The Iraqis have done what they have done for themselves in spite of the likes of Obama, Schumer, Pelosi and all the rest. What’s more, now that The Surge has accomplished much of what it set out to do to help the Iraqis - again in spite of Obama, Schumer, Pelosi and the rest - a presidential candidate who opposed the surge, would still oppose The Surge and had absolutely no clue about the Anbar Salvation Council when it was pleading and begging for US support (since at least September of 2006) wants to champion their success as somehow his brainchild and a sign of the political development he envisioned?

One is left to suppose that he overlooks the fact that so many in Anbar and throughout Iraq are alive in spite of attempts to push such a sacrificial ‘Plan.’ There’s no other way to describe it. Dead people - crucified, baked and beheaded - do not live to contribute to ‘political progress.’ Sheikh Abdul Sattar - and today, his brother Sheikh Ahmed al-Rishawi - understood this. Too many Americans seem flip to dismiss this comfortably from afar.

The Anbar Salvation Council didn’t have a damn thing to do with political resolution. It needed to simply survive first; family by family, town by town, tribe by tribe. The movement that eventually saved Iraq laid ignored and unsupported until General David Petraeus changed that when he arrived to command The Surge that Obama said he would still oppose.

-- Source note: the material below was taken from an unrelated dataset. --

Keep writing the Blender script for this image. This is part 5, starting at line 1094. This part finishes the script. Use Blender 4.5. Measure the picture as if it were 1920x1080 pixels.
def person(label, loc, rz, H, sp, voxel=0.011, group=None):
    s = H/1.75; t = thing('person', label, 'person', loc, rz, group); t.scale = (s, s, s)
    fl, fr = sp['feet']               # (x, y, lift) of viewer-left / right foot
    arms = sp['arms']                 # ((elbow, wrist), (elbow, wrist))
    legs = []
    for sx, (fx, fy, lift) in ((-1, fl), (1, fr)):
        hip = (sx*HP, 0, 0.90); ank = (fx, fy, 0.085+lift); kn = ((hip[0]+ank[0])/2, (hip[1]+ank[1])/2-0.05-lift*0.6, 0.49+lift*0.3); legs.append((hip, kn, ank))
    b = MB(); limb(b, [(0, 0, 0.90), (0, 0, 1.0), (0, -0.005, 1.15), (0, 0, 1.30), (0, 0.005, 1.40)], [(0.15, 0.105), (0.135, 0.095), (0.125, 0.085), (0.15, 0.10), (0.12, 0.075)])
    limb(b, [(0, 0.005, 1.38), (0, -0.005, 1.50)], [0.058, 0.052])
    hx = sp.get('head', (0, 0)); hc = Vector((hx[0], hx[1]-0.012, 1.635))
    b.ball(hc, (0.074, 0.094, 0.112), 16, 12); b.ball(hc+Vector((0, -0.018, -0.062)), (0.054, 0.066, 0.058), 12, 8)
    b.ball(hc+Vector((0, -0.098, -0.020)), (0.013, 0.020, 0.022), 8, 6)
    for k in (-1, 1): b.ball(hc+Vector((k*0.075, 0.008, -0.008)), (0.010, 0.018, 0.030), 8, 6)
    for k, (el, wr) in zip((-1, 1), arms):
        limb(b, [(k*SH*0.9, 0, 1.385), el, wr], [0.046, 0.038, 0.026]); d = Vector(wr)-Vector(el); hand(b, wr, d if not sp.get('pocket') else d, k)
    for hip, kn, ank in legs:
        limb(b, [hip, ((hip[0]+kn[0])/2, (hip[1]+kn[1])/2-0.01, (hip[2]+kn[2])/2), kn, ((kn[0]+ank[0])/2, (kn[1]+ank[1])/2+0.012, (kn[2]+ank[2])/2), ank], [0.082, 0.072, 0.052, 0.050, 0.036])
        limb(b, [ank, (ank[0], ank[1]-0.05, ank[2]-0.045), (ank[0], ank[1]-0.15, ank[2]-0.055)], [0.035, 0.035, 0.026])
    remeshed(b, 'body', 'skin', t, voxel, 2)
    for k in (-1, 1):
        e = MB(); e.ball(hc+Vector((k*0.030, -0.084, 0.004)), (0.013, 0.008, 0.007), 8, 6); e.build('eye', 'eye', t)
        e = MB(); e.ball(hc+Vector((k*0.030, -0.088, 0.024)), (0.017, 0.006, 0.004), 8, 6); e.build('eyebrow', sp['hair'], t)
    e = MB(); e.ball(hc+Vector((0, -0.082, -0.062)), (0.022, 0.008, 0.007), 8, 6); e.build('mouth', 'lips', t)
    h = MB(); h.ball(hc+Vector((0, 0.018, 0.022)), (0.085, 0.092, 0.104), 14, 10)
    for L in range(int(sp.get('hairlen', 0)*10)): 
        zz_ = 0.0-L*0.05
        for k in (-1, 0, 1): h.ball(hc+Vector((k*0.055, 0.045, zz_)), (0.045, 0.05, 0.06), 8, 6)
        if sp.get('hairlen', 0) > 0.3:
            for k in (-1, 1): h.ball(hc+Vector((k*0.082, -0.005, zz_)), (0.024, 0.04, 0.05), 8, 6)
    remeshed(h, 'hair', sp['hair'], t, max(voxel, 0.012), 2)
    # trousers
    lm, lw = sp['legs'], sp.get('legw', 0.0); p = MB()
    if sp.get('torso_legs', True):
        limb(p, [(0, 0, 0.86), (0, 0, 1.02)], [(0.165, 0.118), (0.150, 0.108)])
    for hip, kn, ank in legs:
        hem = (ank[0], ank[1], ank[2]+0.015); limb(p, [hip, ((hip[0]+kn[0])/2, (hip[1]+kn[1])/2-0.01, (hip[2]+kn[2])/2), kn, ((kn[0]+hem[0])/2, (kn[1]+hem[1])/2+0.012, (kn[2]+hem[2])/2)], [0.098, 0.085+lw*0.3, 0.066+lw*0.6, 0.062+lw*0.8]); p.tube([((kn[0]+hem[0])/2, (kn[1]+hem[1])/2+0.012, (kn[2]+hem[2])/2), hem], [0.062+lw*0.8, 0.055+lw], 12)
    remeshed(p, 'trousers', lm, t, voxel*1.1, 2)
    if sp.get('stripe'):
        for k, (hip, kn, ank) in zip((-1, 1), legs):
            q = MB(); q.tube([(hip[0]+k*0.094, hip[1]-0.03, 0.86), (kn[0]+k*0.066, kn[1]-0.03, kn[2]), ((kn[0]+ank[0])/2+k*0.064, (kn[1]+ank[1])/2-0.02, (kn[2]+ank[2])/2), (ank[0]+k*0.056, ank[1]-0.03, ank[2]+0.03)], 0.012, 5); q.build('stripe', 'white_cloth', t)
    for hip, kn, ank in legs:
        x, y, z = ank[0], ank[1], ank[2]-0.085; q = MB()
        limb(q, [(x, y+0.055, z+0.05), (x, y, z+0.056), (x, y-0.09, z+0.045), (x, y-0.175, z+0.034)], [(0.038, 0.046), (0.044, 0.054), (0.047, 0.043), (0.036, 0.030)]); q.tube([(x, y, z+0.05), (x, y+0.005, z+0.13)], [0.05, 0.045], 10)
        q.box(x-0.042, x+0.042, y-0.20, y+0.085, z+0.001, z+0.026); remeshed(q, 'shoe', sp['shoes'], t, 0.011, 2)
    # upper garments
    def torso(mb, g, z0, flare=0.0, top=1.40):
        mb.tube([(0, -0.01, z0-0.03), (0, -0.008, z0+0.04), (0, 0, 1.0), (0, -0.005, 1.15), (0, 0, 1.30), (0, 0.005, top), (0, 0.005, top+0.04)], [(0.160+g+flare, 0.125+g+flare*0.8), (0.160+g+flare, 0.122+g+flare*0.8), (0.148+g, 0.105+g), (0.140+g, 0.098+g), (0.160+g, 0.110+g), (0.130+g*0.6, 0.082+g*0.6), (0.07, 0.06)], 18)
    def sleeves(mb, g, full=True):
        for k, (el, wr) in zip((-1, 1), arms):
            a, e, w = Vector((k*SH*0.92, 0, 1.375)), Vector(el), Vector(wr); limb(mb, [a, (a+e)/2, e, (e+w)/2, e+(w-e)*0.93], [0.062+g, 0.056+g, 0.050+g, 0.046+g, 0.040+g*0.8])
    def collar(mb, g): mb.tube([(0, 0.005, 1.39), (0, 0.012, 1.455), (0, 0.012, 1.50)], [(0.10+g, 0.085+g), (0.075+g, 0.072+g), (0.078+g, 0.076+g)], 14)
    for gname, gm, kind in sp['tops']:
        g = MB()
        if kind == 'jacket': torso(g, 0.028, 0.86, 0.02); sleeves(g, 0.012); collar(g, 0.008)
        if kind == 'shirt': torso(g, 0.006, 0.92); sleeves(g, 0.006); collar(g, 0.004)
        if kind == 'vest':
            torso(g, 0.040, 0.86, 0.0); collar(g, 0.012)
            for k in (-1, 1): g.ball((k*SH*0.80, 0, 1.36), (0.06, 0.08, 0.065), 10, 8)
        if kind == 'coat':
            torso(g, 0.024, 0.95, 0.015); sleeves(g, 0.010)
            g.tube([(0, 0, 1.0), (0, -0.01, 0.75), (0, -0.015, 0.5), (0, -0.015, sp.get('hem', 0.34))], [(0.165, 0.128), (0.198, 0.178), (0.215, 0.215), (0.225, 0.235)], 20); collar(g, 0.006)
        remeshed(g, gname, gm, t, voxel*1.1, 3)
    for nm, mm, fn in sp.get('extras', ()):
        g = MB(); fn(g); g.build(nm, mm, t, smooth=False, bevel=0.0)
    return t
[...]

In other words, a third point is that "the Anbar Awakening" began as a tiny movement before we put in additional troops (but after we'd changed tactics and "the surge" had begun), but has come to be a general term for the phenomenon of the Iraqis turning on al-Qaeda. And that, especially in Baghdad, was definitely a result of the surge in troops. It was in no way a gaffe. Somebody tell Karl Rove.